Numerical reasoning
Approximately 15 questions · Calibrated to roughly 20 minutes (no hard per-question cut-off)
What it tests. Data interpretation, structural calculation, rapid estimation and error-checking under pressure.
Worked example. Company X revenue is EUR45m in 2024 (£1 = EUR1.15) and EUR52m in 2025 (£1 = EUR1.20). The percentage change in GBP is roughly +10.7% (£39.13m to £43.33m) - not the +15.5% you get if you stay in euros.
Common traps. Calculating the change in euros instead of GBP, multiplying by the exchange rate rather than dividing, or missing a Y-axis scaled in thousands when the question asks for millions.
How to handle it. Keep a gridded scratch sheet, write raw calculations clearly so you do not recompute, and use a fast physical calculator rather than the on-screen one.
Verbal reasoning
Approximately 15 questions · Targeted at around 20 minutes
What it tests. Logical deduction, textual analysis and filtering noise from core facts without external bias.
Worked example. If a passage states London's tech mandates grew 14% 'primarily driven by private equity clients', then 'non-PE clients were the main driver' is False, while 'London made more profit than any other office' is Cannot Say (no absolute profit data is given).
Common traps. Using outside knowledge of Bain or macroeconomics - candidates often pick 'True' for statements that are realistic in the real world but unsupported by the text.
How to handle it. Read the statements before scanning the passage, hunting for keywords and qualifiers (all, some, never, solely). If the text does not definitively prove it, choose 'Cannot Say'.
Logical / inductive reasoning
Approximately 15 questions · Targeted at 15-20 minutes
What it tests. Pattern recognition, spatial transformation tracking and abstract rule identification.
Worked example. In a 3x3 matrix where dots equal the base row number times the column position, a triangle row of 3, 6, [?] resolves to a triangle with 9 dots. Concurrent rules (e.g. a 90-degree clockwise rotation plus an alternating tail toggle) are common.

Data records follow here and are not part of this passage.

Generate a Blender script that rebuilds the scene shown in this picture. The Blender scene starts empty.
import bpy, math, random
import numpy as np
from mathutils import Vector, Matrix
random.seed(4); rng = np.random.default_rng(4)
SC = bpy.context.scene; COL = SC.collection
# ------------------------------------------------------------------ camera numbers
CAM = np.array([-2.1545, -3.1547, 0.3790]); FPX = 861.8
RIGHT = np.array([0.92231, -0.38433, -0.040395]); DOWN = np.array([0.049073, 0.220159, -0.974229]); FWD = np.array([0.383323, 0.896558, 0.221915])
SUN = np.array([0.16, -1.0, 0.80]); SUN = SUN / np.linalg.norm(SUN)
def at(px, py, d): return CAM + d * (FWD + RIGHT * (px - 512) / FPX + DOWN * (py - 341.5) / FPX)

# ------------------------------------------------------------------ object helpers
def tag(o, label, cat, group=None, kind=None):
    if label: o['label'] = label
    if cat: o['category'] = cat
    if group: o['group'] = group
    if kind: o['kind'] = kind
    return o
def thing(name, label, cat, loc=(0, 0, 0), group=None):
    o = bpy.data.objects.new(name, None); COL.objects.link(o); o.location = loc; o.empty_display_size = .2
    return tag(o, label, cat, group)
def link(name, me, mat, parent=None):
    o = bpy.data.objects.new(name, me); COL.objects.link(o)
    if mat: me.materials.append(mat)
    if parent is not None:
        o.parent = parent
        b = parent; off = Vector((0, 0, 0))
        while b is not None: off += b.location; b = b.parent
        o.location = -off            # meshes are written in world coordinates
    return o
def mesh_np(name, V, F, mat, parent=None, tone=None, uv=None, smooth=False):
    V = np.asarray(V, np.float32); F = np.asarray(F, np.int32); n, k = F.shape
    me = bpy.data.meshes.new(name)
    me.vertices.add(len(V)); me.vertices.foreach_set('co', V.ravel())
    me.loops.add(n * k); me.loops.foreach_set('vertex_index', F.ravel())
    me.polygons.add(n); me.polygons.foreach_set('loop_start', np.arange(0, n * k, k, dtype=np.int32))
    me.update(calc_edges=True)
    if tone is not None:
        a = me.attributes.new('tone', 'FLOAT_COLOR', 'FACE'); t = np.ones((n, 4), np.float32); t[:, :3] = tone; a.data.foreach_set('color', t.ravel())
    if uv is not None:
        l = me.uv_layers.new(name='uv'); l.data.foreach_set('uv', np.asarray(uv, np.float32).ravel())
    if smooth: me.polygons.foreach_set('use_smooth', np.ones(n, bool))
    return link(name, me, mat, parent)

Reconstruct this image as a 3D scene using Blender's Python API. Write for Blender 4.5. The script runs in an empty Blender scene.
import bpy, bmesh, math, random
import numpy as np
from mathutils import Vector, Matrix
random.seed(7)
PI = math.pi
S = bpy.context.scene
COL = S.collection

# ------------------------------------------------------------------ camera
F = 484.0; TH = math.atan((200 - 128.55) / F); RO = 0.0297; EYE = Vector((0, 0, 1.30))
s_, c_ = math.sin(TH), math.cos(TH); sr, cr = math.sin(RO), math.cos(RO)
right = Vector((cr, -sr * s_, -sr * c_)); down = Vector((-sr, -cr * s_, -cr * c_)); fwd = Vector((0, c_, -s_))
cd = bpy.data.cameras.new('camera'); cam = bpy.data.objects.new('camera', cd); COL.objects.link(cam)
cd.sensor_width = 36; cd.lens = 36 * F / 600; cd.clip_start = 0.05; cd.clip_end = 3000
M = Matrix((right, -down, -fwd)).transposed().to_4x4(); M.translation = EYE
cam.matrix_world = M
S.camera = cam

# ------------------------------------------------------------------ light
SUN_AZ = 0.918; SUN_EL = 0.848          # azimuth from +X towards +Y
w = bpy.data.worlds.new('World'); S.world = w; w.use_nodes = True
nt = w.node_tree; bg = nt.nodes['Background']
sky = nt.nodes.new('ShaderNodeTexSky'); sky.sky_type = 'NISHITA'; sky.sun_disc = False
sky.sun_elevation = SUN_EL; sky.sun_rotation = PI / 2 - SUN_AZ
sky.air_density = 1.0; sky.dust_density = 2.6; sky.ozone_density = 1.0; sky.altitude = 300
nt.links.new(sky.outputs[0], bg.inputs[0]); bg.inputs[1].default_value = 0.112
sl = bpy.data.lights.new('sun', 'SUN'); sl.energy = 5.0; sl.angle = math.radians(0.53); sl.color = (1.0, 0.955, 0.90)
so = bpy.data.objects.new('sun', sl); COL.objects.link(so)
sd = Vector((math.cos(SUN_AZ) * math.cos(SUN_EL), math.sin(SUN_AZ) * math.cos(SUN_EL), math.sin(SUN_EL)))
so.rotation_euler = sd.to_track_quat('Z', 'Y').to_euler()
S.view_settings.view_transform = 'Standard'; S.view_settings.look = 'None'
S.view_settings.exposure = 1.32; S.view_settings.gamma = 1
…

Common traps. Trying to decipher the whole pattern at once, which causes cognitive overload and time depletion.
How to handle it. Isolate variables sequentially (rotation first, then colour, then count). Once a rule eliminates three of four options, select the remaining answer immediately.
Behavioural preference & situational judgement
Around 50-80 behavioural items and 10-15 situational scenarios · Untimed but typically about 20 minutes
What it tests. Professional alignment with Bain's operating principles, corporate ethics and collaborative efficacy.
Worked example. When a client manager has missed three data deadlines before a critical steering-committee deck, the most effective option is a brief direct call offering to help filter the raw data yourself (collaborative ownership); the least effective is substituting unverified proxy benchmarks without authorisation.
Common traps. Positioning yourself as a hyper-aggressive, independent operator who steps over peers, or answering contradictory traits 'Most Like Me' so the consistency algorithm flags an invalid profile.
How to handle it. Align with Bain's values - One Team (low ego, collaborative), Passion for Results (pragmatic, action-biased) and Straight Talk (direct but empathetic) - and stay honest and consistent.